В книгах Шаламова и Домбровского, однако, страха нет. Нет страха в воспоминаниях немногих о голодоморе. Ужас, отвращение — есть, а страха нет. Ничего неожиданного для них не произошло.
Режим начинался с публичного устрашения, но результатом устрашения был не страх, а апатия. Большой Страх номенклатуры был результатом того, что апатия ей была запрещена. Эти люди получали деньги за то, что активно насаждали иллюзии и ложь, получали деньги за «веру» в «светлые идеалы».
На страхе вообще далеко не уедешь. И Ленин это понимал, и Сталин, и Хрущёв, и так до Путина. Поэтому запугивание играет второстепенную роль. Полностью апатичное население бесполезно. Искусство тоталитаризма есть искусство нахождения царского пути между толстым кнутом и тонким пряником. Помогает способность человека адаптироваться — и адаптация не есть умение выжить в тюрьме, адаптация есть умение не считать тюрьму тюрьмой.
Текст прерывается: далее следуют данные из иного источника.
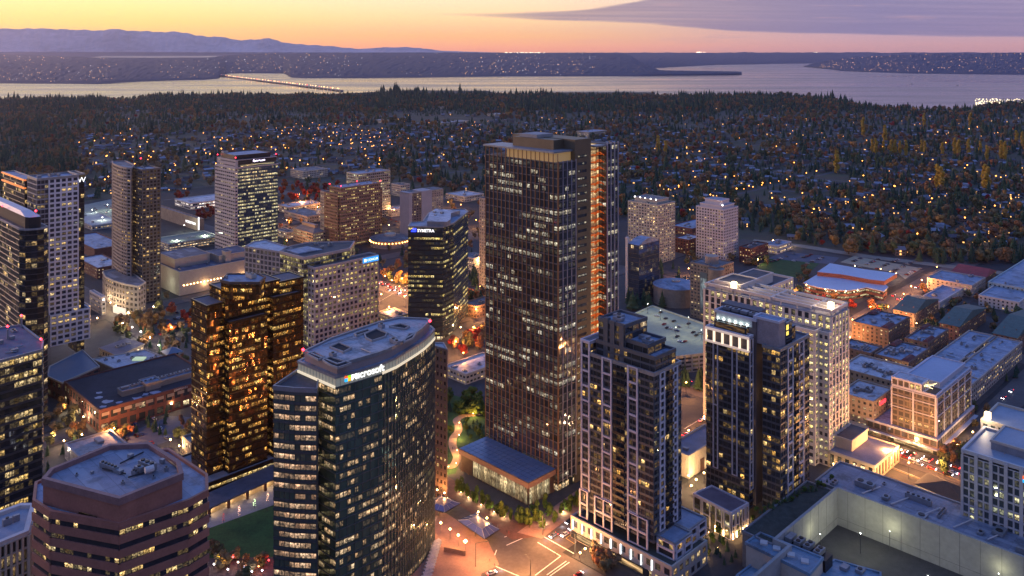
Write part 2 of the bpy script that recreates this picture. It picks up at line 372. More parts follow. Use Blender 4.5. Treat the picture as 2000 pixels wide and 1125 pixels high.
# ---------------------------------------------------------------- tall copper-finned tower
def central():
    global mull_mat
    N = P(1090, 963.5); bx = Bx(1090, 963.5, 949, 1206, h=0.001); bx.N = N
    t = (1090-1000)/F
    b = (N[0]-(949-1000)/F*N[1])/(S*(1+(949-1000)/F)); a = lambda px: ((px-1000)/F*N[1]-N[0])/(S*(1-(px-1000)/F))
    at = lambda x, y: (N[0]+x*D2[0]+y*D1[0], N[1]+x*D2[1]+y*D1[1])
    a1, a2, a3, a4, a5 = a(1124), a(1155), a(1164), a(1185), a(1206)
    rt = root('office_tower', 'tallest dark glass tower with copper vertical fins and a lit orange staircase', 'office tower', (*N, 0))
    win = winmat('tower_glass', base=(.07, .075, .085), p=.36, c=(1, .84, .55), c2=(1, .93, .75), st=.75, grp=6, metal=.65, rough=.05, flw=.3, wob=.03, mull=.08, varb=.6, vlo=.25, vhi=.8)
    ZT = 176.0; mull_mat = simple('tower_spandrel', (.11, .10, .105), .4, .2, .1)
    facade(rt, [at(0, 0), at(a1, 0), at(a1, b), at(0, b)], 6, ZT, 4.1, 2.9, None, win, hf=.86, d=.25, mode='curtain', capname='spandrel')
    nf = 17; hz = 182.0
    for i in range(nf+1):
        y = b*i/nf; p0 = at(-.15, y-.16 if i else 0); p1 = at(-.15, y+.16)
        m = MB(); m.prism([at(-.5, y-.09), at(.0, y-.09), at(.0, y+.09), at(-.5, y+.09)], 4, hz-1, 0); m.build('fin', COPPER, rt)
    for i in range(5):
        x = a1*i/4+.1
        MB().prism([at(x-.1, -.5), at(x+.1, -.5), at(x+.1, 0), at(x-.1, 0)], 5, ZT+1, 0).build('fin', PALEFIN if i else COPPER, rt)
    MB().prism([at(1.5, 3.5), at(a1, 3.5), at(a1, b*.72), at(1.5, b*.72)], ZT, 181.6, 0, False).build('crown_soffit', emis('soffit_lit', (1, .62, .25), .17), rt)
    MB().prism([at(-1.3, 2), at(a1+.2, 2), at(a1+.2, b+1), at(-1.3, b+1)], hz-.9, hz, 0, True, True).build('canopy', GREYMET, rt)
    MB().ngon([(*p, ZT+.05) for p in [at(0, 0), at(a1, 0), at(a1, b), at(0, b)]]).build('terrace', ROOFG, rt)
    # solid core
    core = [at(a1+.02, .3), at(a2, .3), at(a2, b*.86), at(a1+.02, b*.86)]
    MB().prism(core, 0, 187.5).build('core', BRONZE, rt)
    core2 = [at(a1*.45, 9), at(a1+.1, 9), at(a1+.1, b*.72), at(a1*.45, b*.72)]
    MB().prism(core2, ZT, 187.2).build('core', BRONZE, rt)
    MB().prism([at(a1*.6, b*.42), at(a2*.8, b*.42), at(a2*.8, b*.66), at(a1*.6, b*.66)], 187, 189).build('roof_unit', CONC, rt)
    for j in range(42):
        z = 8+j*4.1
        vo = 3000+j; w = MB(); q0, q1 = at(a1+2.2, .22), at(a1+(a2-a1)*.72, .22)
        w.quad((*q0, z+1.2), (*q1, z+1.2), (*q1, z+2.8), (*q0, z+2.8), [(0, vo), (4, vo), (4, vo+1), (0, vo+1)]); w.build('window', win, rt)
    # recess, stair shaft and last glazed bay
    dk = [at(a2+.02, 4), at(a3, 4), at(a3, b*.8), at(a2+.02, b*.8)]
    facade(rt, dk, 0, 182, 4.1, 4, None, win, hf=.9, d=.1, mode='curtain', capname='spandrel')
    MB().ngon([(*p, 182) for p in dk]).build('roof', ROOFD, rt)
    s0, s1 = a3+.3, a4-.3
    facade(rt, [at(a4, 0), at(a5, 0), at(a5, b*.8), at(a4, b*.8)], 0, 183, 4.1, 3.3, None, win, hf=.9, d=.2, mode='curtain', capname='spandrel')
    MB().ngon([(*p, 183) for p in [at(a4, 0), at(a5, 0), at(a5, b*.8), at(a4, b*.8)]]).build('roof', ROOFD, rt)
    for i in range(4):
        x = a4+(a5-a4)*i/3
        MB().prism([at(x-.15, -.8), at(x+.15, -.8), at(x+.15, 0), at(x-.15, 0)], 2, 184, 0).build('fin', PALEFIN, rt)
    MB().prism([at(a3+.02, 6), at(a4-.02, 6), at(a4-.02, 14), at(a3+.02, 14)], 0, 182.5, uvs=4).build('stair_back_wall', winmat('stair_wall_lit', base=(.3, .2, .1), p=1.6, c=(1, .60, .22), c2=(1, .78, .42), st=1.0, rough=.6, mull=.03, frag=.1, wob=0, vlo=.05, vhi=.95), rt)
    MB().prism([at(a3+.02, 0), at(a4-.02, 0), at(a4-.02, 6), at(a3+.02, 6)], 182, 182.8, 0, True, True).build('stair_roof', GREYMET, rt)
    so = emis('stair_orange', (1, .17, .02), .38)
    nfl = 43; f = 178/nfl
    for j in range(nfl):
        z = 3+j*f; m = MB()
        ya, yb = 1.2, 5.2
        p0, p1, p2 = at(s0+.5, ya), at((s0+s1)/2, ya), at(s1-.5, ya)
        zz = z+f*.5
        for (q0, q1, za, zb) in ((p0, p1, z, zz), (p1, p2, zz, z)):
            o = (D1[0]*1.3, D1[1]*1.3)
            m.quad((*q0, za), (*q1, zb), (q1[0]+o[0], q1[1]+o[1], zb), (q0[0]+o[0], q0[1]+o[1], za))
            m.quad((*q0, za-.35), (*q1, zb-.35), (*q1, zb+.3), (*q0, za+.3))
        m.prism([at(s0+.2, 4.6), at(s1-.2, 3.4), at(s1-.2, 6), at(s0+.2, 6)], z+f*.02, z+f*.02+.25, 0, True, True)
        m.build('stair_flight', so, rt)
    gl = MB()
    for k in (0, .33, .66, 1): x = s0+(s1-s0)*k; gl.prism([at(x-.07, .1), at(x+.07, .1), at(x+.07, .35), at(x-.07, .35)], 1, 182)
    gl.build('mullion', DKMET, rt)
    # lit lobby at the foot
    MB().prism([at(1.2, 1.2), at(a5-1, 1.2), at(a5-1, b-1), at(1.2, b-1)], 0, 6.5, 0, False, uvs=3).build('lobby_glazing', SHOP, rt)
    mull_mat = None
    return at, a1, a5, b
CT = central()
# ---------------------------------------------------------------- pavilion with the panelled roof
def pavilion():
    bx = Bx(1032, 943, 897, 1085, h=12.6); h = 12.6; rt = root('glass_pavilion', 'low glass pavilion with slatted front and blue panelled roof below the finned tower', 'pavilion', (*bx.N, 0))
    a, b = bx.a, bx.b
    MB().prism(bx.sub(.8, a-.4, .8, b-.6), .2, h-2.6, 0, False).build('wall', simple('pavilion_inner', (.09, .06, .05), .8), rt)
    gm = winmat('pavilion_glass', base=(.05, .045, .035), p=1.25, c=(1, .76, .38), c2=(1, .86, .5), st=1.25, grp=9, mull=.04, frag=.15, vlo=.02, vhi=.98)
    m = MB(); A, B = bx.at(.6, b*.80), bx.at(.6, 1.2)
    m.quad((*A, .6), (*B, .6), (*B, h-3), (*A, h-3), [(0, 9000), (14, 9000), (14, 9001), (0, 9001)]); m.build('glazing', gm, rt)
    m = MB(); A, B = bx.at(1.2, .6), bx.at(a*.8, .6)
    m.quad((*A, .6), (*B, .6), (*B, h-3), (*A, h-3), [(0, 9003), (8, 9003), (8, 9004), (0, 9004)]); m.build('glazing', gm, rt)
    sl = simple('slat_bronze', (.20, .10, .065), .6, .15, .3)
    n = int(b/.95)
    for i in range(n+1):
        y = b*i/n; deep = .1
        MB().prism([bx.at(-.05, y-.06), bx.at(deep, y-.06), bx.at(deep, y+.06), bx.at(-.05, y+.06)], .1 if i % 6 == 0 else .9, h-1.2).build('slat', sl, rt)
    n2 = int(a/.95)
    for i in range(n2+1):
        x = a*i/n2
        MB().prism([bx.at(x-.09, .0), bx.at(x+.09, .0), bx.at(x+.09, .1), bx.at(x-.09, .1)], .1 if i % 4 == 0 else .9, h-1.6).build('slat', sl, rt)
    fa = simple('fascia_copper', (.30, .17, .12), .6, .15, .3)
    MB().prism(bx.sub(-.3, a+.3, -.3, b+.3), h-3.0, h-.15, 0, False, True).build('fascia', fa, rt)
    pm = simple('roof_panel', (.20, .28, .42), .35, .12, .08, metal=.3)
    MB().ngon([(*p, h-.2) for p in bx.sub(-.2, a+.2, -.2, b+.2)]).build('roof', DKMET, rt)
    nx, ny = 6, 15
    m = MB()
    for i in range(nx):
        for j in range(ny):
            m.prism(bx.sub(a*i/nx+.12, a*(i+1)/nx-.12, b*j/ny+.12, b*(j+1)/ny-.12), h-.2, h+.1)
    m.build('roof_panelling', pm, rt)
pavilion()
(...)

Вот почему основа тоталитаризма — информационная блокада. Блокируются факты, блокируется и социальный диалог. Сама по себе пропаганда бессмысленна, но пропаганда в сочетании с информационной блокадой, запретом нормального общения (в которых входят и митинги, и пикеты, и партии, и свобода слова) и, наконец, пропаганда в сочетании с милитаризмом — такая пропаганда создаёт тоталитаризм, каким мы его видим. Не тюрьма, а казарма, казарма открытого типа, где есть многие элементы нормального мира. Парикмахерские или аптеки при тоталитаризме от Ленина до Путина не отличались почти от таковых в свободном мире.
При этом сам тоталитаризм — явление именно коммуникационной эпохи. Ленин был чистым теоретиком, который никогда в жизни не соприкасался с реальными рабочими, а реальных крестьян во время голода в Поволжье не спасал от голода, а подталкивал к голоду, требуя уплат всех платежей. Он жил в мире текстов, что само по себе нормально, но он создал себе мир, в котором тексты имели значение лишь постольку, поскольку соответствовали его идеям. Историческая случайность дала ему возможность сделать этот мир — миром сотни миллионов людей.
Вот почему восстановление прошлого необходимо, хотя недостаточно. Восстановлению подлежат коммуникационные связи. Тоталитаризм особенно активен в купировании этих связей. Внутри страны они уничтожены, привычка коммуницировать друг с другом похоронена была уже в царствование Ленина, а дальше газон деспотизма только аккуратно подстригался. Поскольку коммуникационное общество активно распространяется — интернет — постольку именно интернет становится последней угрозой тоталитаризму. Тоталитаризм не боится голода и чумы. Ну, выйдут люди на улицы с пустыми кастрюлями. Допустим даже, возьмут штурмом Кремль — так они ж посадят на освободившийся трон очередного диктатора. У них атрофированы коммуникационные навыки. Ворчание — не коммуникация. Это блестяще показывает то, что одни и те же люди ворчат на Кремль и одобряют его людоедскую политику в отношении Грузии, Украины, да всех, кроме себя.